[CHALLENGE]:
From the records below, please print only the lines from the one containing "Build this scene" through the one containing "COL = S.collection", both included. Skip the pictures.

╭─ RECORDS SHOWN

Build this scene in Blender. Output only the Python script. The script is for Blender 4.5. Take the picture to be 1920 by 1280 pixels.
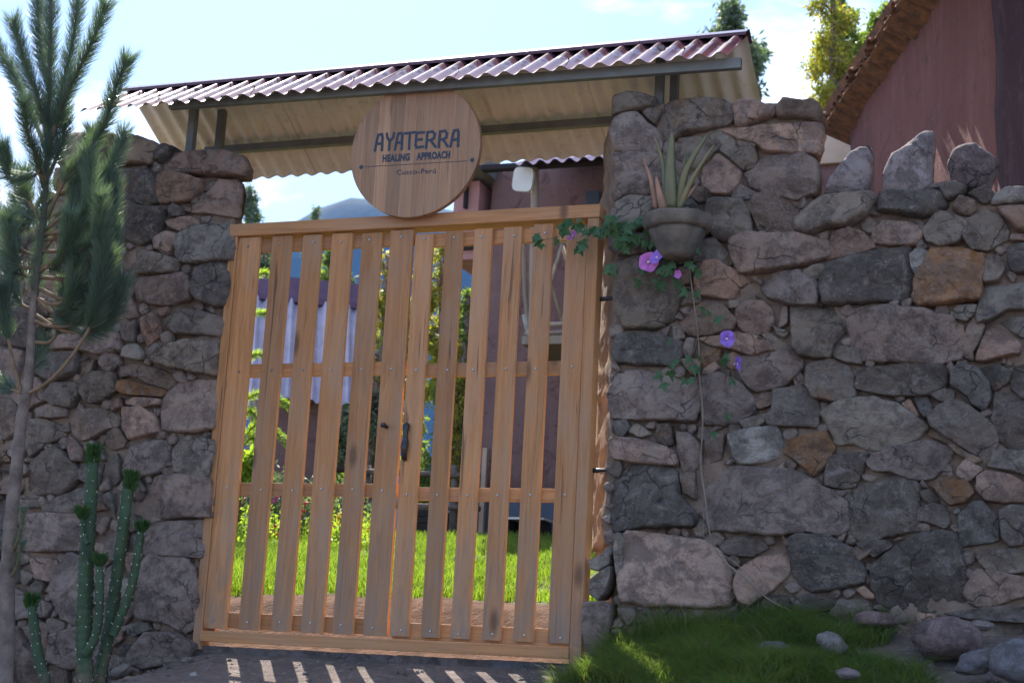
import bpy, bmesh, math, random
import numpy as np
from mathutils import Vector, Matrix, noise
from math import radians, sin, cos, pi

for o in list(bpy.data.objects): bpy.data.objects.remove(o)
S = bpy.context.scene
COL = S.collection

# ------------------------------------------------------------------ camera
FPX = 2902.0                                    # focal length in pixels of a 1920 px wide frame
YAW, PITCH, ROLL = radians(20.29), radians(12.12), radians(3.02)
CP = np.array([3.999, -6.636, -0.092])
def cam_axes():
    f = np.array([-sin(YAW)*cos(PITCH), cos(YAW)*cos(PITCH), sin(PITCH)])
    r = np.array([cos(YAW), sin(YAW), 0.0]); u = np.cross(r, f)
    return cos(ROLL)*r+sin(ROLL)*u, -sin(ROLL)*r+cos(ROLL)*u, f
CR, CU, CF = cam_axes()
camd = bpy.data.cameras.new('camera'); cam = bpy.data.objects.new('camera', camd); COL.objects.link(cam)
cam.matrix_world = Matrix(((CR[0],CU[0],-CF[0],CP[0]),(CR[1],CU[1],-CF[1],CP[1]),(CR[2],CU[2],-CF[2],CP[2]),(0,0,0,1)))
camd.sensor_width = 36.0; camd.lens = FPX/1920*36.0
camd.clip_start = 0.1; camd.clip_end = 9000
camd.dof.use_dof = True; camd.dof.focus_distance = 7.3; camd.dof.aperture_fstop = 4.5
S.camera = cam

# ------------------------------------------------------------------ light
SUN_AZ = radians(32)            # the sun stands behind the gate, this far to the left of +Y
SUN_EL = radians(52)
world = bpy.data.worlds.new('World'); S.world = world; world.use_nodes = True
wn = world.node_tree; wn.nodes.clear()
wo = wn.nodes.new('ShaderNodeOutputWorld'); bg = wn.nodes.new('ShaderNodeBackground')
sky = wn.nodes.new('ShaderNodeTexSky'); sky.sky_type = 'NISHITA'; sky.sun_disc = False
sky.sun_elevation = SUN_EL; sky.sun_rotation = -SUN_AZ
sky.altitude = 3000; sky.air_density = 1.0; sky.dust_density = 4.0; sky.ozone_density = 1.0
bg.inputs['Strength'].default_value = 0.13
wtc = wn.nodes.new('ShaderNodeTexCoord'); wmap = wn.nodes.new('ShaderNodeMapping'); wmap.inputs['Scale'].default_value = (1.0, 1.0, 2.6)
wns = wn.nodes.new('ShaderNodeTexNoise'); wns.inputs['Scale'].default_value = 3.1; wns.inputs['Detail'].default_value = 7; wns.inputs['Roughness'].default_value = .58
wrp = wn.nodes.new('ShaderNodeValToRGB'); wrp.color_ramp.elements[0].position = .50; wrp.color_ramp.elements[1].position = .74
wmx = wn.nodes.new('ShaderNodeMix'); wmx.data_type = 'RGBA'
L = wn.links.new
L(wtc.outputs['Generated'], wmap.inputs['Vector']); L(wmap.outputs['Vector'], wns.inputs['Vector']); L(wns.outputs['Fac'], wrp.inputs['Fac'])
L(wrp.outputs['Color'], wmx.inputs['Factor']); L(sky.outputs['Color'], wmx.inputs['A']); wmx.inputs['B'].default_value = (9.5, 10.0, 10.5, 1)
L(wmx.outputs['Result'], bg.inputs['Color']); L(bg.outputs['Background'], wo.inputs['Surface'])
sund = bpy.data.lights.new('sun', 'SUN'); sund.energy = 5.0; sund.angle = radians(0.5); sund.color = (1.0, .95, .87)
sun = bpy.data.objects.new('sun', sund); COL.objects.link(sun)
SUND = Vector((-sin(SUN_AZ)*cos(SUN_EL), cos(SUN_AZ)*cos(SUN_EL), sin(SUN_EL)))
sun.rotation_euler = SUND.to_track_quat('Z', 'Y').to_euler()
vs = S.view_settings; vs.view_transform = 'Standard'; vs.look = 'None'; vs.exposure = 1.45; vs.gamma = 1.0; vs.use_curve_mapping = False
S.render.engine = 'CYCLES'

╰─
╭─ RECORDS SHOWN

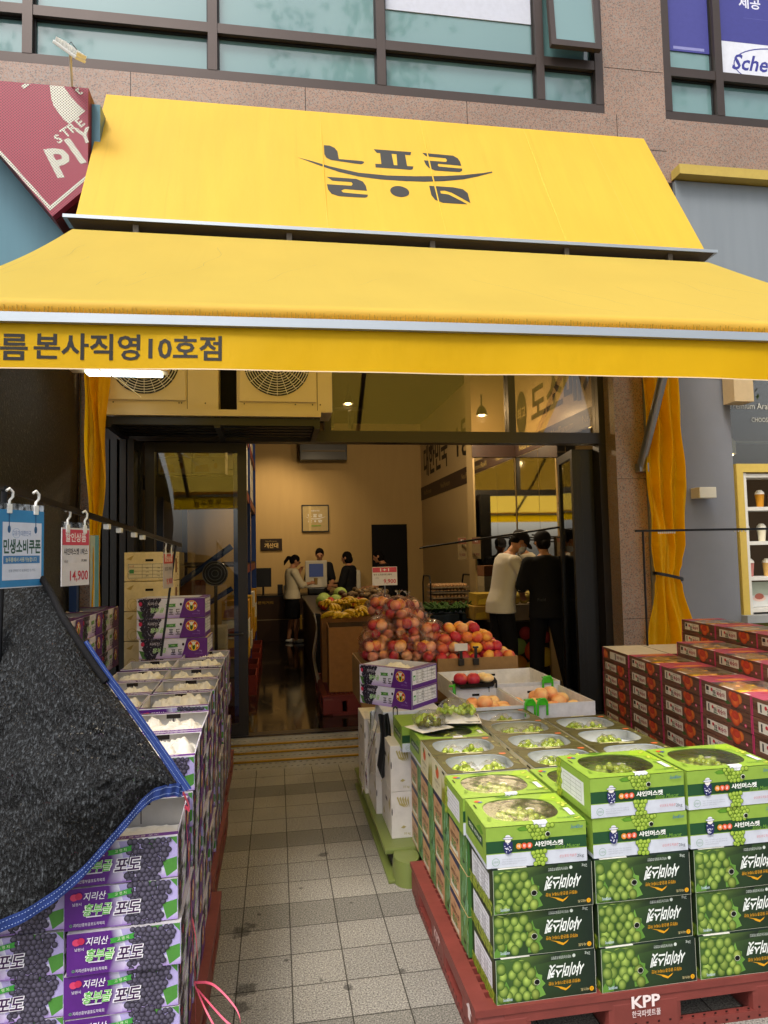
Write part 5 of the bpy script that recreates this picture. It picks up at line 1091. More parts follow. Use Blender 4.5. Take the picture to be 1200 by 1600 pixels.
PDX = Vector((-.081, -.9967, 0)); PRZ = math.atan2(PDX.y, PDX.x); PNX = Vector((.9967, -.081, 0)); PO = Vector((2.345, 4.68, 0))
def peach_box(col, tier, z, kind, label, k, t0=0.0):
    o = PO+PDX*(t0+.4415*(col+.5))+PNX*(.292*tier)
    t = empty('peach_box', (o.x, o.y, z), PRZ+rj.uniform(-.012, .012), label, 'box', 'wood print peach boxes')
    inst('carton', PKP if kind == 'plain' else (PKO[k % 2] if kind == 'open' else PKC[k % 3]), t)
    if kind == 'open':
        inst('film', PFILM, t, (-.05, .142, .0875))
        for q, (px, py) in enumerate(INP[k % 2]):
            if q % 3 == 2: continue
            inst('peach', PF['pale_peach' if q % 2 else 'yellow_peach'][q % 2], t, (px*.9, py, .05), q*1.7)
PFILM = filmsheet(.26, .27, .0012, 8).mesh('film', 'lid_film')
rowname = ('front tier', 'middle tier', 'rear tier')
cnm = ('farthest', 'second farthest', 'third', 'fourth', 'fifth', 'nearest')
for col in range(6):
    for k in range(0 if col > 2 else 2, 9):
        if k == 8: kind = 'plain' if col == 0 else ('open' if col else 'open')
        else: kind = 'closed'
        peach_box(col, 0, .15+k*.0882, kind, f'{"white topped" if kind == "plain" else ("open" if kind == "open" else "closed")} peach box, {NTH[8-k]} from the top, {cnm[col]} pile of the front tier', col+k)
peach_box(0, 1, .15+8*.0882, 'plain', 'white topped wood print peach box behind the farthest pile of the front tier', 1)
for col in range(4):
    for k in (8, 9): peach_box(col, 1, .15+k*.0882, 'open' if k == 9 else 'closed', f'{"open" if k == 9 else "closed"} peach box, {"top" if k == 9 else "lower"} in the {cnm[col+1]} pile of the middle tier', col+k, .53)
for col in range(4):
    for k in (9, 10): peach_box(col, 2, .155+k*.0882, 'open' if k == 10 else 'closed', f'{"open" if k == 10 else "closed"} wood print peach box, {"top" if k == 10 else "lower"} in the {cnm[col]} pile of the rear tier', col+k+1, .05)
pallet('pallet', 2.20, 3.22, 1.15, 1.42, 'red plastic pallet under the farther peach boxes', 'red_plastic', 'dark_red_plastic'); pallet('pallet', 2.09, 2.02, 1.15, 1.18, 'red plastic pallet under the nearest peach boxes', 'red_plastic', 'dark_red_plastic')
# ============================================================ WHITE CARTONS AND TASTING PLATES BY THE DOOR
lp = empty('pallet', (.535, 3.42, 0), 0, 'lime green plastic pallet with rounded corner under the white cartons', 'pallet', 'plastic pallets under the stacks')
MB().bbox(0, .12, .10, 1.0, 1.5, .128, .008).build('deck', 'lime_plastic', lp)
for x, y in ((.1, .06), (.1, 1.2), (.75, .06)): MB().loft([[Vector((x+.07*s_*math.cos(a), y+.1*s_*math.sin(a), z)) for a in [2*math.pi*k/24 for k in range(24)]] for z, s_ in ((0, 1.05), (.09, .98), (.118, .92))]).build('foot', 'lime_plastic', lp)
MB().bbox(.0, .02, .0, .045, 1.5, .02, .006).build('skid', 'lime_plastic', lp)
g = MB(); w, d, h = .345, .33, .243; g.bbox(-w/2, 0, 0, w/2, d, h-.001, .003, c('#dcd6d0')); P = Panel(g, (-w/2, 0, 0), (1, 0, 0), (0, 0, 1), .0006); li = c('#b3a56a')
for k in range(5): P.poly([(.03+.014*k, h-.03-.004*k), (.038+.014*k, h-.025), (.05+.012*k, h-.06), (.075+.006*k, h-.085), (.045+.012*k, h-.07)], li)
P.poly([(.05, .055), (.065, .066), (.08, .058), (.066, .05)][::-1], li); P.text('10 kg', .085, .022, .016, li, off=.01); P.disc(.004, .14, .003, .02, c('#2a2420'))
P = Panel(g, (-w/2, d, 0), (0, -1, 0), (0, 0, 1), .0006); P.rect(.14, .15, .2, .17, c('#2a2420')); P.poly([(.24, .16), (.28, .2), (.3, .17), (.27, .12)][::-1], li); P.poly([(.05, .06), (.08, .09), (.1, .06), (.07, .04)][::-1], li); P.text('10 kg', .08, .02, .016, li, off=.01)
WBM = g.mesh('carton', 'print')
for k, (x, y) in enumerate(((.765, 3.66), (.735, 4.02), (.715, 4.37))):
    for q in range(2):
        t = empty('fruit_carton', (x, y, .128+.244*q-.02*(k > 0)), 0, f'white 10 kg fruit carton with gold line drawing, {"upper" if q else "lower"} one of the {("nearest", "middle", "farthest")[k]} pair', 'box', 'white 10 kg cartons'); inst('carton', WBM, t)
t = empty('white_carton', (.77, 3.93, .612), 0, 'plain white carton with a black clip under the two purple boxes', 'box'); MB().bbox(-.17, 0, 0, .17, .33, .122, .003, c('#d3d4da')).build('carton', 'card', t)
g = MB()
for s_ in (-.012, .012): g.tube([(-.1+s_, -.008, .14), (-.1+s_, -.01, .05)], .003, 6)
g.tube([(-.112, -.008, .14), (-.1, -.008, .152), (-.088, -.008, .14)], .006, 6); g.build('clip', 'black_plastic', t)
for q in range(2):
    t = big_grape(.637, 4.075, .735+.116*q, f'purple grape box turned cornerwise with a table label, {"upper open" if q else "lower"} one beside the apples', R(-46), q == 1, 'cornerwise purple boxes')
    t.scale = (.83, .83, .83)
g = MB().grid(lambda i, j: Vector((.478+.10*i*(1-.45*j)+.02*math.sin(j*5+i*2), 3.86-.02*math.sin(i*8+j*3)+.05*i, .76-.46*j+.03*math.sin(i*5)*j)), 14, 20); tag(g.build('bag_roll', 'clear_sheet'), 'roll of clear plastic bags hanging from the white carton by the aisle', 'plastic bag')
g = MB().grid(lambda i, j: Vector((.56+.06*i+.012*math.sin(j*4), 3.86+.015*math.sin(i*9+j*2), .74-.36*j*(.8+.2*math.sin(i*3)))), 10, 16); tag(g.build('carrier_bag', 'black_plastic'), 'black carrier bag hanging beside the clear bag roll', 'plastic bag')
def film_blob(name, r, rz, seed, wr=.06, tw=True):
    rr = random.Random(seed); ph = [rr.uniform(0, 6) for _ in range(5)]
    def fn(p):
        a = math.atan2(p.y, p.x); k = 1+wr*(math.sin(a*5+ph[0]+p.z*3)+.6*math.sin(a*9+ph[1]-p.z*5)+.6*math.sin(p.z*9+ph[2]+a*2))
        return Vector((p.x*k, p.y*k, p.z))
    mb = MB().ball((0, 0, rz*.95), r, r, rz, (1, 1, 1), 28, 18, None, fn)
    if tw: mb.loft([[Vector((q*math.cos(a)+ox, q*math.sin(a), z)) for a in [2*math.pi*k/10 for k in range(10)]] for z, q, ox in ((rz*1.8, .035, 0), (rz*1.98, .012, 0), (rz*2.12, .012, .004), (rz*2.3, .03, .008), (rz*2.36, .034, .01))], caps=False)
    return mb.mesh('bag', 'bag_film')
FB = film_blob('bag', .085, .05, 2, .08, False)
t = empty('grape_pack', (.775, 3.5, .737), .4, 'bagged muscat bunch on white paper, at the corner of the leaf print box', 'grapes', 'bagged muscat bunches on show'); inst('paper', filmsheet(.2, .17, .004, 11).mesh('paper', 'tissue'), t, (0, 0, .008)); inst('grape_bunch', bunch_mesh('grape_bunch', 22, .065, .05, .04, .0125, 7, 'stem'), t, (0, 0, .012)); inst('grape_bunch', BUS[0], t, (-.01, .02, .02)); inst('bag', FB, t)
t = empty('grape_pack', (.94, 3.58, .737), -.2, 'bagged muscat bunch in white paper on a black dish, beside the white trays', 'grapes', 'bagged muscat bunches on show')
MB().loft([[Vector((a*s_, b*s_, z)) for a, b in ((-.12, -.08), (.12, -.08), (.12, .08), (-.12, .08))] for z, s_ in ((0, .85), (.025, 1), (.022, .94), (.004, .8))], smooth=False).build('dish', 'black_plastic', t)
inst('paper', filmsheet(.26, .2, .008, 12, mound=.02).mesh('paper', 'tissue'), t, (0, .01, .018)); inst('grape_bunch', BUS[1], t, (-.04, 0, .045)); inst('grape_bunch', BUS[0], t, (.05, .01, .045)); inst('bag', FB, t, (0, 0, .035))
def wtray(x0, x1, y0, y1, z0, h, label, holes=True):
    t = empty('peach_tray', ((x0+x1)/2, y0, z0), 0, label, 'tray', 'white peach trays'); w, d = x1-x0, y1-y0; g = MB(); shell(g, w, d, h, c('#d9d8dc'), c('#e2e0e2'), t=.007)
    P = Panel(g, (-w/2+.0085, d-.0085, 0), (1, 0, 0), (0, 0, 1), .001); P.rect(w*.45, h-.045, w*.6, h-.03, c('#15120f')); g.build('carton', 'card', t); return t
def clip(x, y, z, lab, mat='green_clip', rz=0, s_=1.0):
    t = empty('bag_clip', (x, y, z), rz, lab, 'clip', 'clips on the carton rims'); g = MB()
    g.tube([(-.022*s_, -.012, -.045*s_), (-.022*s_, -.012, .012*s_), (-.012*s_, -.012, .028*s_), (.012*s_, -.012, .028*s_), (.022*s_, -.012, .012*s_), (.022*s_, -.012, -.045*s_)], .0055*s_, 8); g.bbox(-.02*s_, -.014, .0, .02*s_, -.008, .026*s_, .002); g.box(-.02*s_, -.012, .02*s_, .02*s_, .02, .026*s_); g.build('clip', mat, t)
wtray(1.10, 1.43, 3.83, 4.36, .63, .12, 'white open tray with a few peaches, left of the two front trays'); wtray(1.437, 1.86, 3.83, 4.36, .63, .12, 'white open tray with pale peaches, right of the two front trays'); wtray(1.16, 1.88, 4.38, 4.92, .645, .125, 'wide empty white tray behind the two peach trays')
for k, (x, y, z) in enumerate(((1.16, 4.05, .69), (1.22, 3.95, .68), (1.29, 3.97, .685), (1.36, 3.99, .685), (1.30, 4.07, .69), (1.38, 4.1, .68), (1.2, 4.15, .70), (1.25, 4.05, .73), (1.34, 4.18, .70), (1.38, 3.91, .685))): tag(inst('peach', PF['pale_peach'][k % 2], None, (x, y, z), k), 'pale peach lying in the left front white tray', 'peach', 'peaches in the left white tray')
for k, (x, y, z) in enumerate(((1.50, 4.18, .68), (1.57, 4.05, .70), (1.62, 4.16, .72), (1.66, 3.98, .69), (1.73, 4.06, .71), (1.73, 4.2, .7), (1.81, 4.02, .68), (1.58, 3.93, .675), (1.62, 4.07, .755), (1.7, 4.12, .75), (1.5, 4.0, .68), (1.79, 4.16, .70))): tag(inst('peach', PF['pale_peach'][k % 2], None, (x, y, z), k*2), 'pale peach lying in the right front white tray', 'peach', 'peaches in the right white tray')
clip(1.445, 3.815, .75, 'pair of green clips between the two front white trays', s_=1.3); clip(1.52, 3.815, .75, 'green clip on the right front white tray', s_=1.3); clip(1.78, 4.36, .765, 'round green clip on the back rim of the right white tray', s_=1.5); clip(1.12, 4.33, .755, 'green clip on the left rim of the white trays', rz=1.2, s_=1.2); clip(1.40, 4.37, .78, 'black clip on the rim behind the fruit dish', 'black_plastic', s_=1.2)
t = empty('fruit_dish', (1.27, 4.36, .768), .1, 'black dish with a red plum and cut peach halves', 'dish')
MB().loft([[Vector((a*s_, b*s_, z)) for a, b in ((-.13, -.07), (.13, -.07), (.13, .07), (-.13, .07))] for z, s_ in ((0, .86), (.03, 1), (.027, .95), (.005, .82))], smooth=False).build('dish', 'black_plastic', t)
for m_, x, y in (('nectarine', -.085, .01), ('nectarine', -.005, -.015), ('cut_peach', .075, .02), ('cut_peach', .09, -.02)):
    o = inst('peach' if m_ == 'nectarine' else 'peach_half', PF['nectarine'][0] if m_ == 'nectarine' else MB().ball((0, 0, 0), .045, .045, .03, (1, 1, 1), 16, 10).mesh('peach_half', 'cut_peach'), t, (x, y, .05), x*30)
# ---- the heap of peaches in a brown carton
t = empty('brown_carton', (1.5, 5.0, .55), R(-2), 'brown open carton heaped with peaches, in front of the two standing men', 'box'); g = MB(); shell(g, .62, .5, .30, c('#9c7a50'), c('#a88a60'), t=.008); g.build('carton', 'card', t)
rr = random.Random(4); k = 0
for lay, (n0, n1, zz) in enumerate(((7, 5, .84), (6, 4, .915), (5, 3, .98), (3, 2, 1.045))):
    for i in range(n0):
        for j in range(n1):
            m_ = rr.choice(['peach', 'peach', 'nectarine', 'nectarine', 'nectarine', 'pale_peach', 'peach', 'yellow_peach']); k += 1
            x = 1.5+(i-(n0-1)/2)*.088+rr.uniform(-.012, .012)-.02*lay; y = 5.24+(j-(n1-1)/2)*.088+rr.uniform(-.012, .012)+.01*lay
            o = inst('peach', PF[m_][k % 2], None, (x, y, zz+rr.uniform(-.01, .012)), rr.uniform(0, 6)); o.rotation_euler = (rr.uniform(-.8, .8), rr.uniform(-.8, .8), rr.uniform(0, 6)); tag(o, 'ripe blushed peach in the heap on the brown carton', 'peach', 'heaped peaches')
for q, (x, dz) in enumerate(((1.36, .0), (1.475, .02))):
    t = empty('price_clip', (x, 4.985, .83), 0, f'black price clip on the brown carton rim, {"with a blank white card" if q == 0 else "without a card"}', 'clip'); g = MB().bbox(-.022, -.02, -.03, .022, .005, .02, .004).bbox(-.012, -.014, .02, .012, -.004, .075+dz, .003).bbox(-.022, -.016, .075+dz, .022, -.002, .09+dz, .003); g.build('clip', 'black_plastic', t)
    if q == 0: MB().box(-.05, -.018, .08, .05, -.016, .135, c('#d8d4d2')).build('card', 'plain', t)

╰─
╭─ RECORDS SHOWN

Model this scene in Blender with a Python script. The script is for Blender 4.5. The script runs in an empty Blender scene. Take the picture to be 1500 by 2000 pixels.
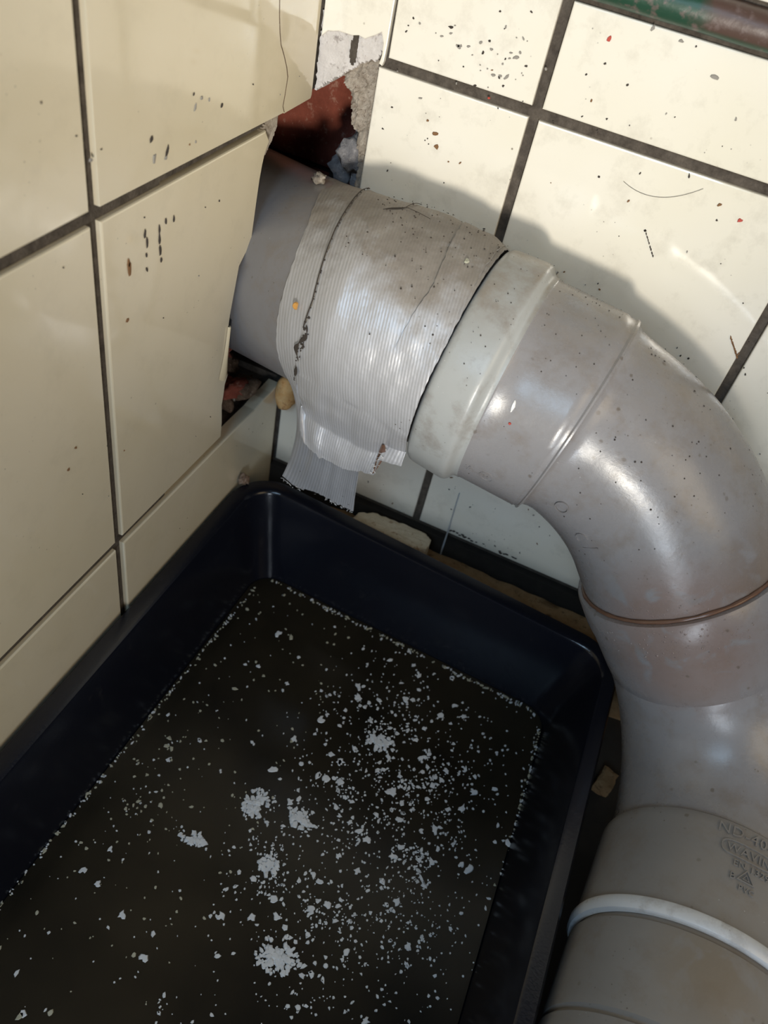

╰─

[RESULT]:
Build this scene in Blender. Output only the Python script. The script is for Blender 4.5. Take the picture to be 1920 by 1280 pixels.
import bpy, bmesh, math, random
import numpy as np
from mathutils import Vector, Matrix, noise
from math import radians, sin, cos, pi

for o in list(bpy.data.objects): bpy.data.objects.remove(o)
S = bpy.context.scene
COL = S.collection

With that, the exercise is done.